I used to follow Bohs, but I changed to Rovers because green and white hoops are much sexier than red and black stripes.
Jamjar
10/02/2007, 4:34 PM
Limerick fan from Limerick, Cork fan from Cork, Sligo fan from Sligo, Derry fan from Derry, Kildare fan from Kildare, Galway fan from Galway. ;) Seriously though, there's a big difference there. If I really loved my county like most country folk do and there was one big team basically representing that county of course I'm going to support them playing the sport I love.
Isn't that the whole point.....before english football got so overhyped Anfield, Old Trafford, Highbury etc. would have been full of supporters from the respective localities.

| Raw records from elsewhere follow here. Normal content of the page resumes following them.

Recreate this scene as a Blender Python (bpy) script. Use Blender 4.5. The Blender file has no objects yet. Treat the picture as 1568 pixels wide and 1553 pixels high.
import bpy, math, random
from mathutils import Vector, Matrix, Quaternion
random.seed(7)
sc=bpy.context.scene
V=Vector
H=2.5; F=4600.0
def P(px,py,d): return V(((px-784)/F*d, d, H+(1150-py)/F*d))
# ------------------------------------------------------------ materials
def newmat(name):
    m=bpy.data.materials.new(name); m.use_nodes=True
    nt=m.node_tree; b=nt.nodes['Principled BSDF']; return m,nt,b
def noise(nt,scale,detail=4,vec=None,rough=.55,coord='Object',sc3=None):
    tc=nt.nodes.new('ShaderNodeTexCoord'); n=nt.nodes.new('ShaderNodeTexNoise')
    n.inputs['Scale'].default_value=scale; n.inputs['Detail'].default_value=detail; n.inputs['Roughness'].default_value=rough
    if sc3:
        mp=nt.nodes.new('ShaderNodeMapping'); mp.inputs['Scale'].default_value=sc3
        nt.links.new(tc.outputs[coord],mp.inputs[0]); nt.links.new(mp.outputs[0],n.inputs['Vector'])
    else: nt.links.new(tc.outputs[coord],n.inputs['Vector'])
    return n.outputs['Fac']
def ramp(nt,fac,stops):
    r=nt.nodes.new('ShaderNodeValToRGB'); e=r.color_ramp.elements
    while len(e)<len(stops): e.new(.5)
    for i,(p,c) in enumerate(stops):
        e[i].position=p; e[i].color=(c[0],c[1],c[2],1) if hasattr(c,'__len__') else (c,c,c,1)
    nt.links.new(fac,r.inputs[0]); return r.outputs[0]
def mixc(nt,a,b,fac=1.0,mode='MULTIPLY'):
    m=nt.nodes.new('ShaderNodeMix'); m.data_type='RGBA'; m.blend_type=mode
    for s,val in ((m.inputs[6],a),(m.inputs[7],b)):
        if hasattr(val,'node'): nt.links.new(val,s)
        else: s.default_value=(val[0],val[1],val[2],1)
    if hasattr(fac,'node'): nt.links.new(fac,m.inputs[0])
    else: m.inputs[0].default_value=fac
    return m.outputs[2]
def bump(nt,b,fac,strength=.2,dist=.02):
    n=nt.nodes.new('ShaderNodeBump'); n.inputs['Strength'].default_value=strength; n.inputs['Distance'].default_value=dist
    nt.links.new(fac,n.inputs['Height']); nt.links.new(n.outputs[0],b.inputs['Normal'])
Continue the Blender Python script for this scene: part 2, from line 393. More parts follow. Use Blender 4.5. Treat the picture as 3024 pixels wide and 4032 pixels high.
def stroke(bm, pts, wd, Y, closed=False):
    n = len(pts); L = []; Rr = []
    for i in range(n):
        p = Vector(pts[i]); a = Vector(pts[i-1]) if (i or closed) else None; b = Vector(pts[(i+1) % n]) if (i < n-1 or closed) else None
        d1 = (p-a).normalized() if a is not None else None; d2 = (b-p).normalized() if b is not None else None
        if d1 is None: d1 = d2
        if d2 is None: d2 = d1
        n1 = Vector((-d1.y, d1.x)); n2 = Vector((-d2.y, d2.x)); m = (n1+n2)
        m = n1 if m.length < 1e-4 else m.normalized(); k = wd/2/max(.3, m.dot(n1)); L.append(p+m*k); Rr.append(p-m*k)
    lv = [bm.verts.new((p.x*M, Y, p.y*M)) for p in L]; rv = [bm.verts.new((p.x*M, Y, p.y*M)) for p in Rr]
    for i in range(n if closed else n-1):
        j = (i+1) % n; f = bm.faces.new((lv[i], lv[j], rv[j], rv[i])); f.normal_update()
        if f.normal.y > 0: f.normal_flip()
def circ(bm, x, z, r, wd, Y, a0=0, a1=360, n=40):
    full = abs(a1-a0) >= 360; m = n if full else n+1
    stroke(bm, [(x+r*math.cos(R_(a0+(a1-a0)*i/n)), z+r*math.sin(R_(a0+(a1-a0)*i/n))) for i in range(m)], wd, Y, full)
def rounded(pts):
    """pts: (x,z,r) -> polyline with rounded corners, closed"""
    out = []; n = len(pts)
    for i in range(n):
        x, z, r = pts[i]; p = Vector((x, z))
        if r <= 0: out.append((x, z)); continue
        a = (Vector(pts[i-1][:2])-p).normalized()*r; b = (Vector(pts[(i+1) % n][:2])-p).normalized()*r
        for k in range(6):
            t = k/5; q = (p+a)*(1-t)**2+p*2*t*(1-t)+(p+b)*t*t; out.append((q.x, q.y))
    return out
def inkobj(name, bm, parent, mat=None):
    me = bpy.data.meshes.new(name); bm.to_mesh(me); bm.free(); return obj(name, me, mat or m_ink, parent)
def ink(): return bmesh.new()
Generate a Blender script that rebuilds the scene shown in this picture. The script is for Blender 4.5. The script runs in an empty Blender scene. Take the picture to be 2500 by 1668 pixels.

I've supported Rovers since I was 9 or 10 when my friends dad used to bring us to Glenmalure pk.
Poor Student
10/02/2007, 4:41 PM
"Only one thing should matter when your choosing which team to follow, Geography"
That's rubbish. Where do you draw the line? I live up the road from a LSL club and I live a tenth of a mile closer to Richmond Pk. How many people in England live closer to a Conference league, Ryman league or even lower level and forsake them for a bigger club? You support whoever feels right for you.
dcfcsteve
10/02/2007, 6:26 PM
Started supporting Derry when I was 13 because, errr - I'm from Derry...!
We'd just joined the League of Ireland, and literally every male in the town with even a vague interest in sport followed the club. Ireland will never see anything like it again.
22 years later, and having lived in numerous parts of the world, one of the few constants in my life has been being a Derry City supporter.
City 'til I die...! :ball:
floatinghoop
10/02/2007, 7:26 PM
Geography is what made me a Rovers fan, mostly-- for southsiders of a certain age (i.e. before Bray made it to the big time) it was the logical choice.
Also knew Peter Farrell's brother to say hello to, and my dad used to kick a ball around with the great man himself when they were kids, so I suppose that counted for something also.
There is a thread on the SRFC board about the best pubs in Dublin, and I suppose I am saying that I agree with the poster there that the best pub in Dublin is your local.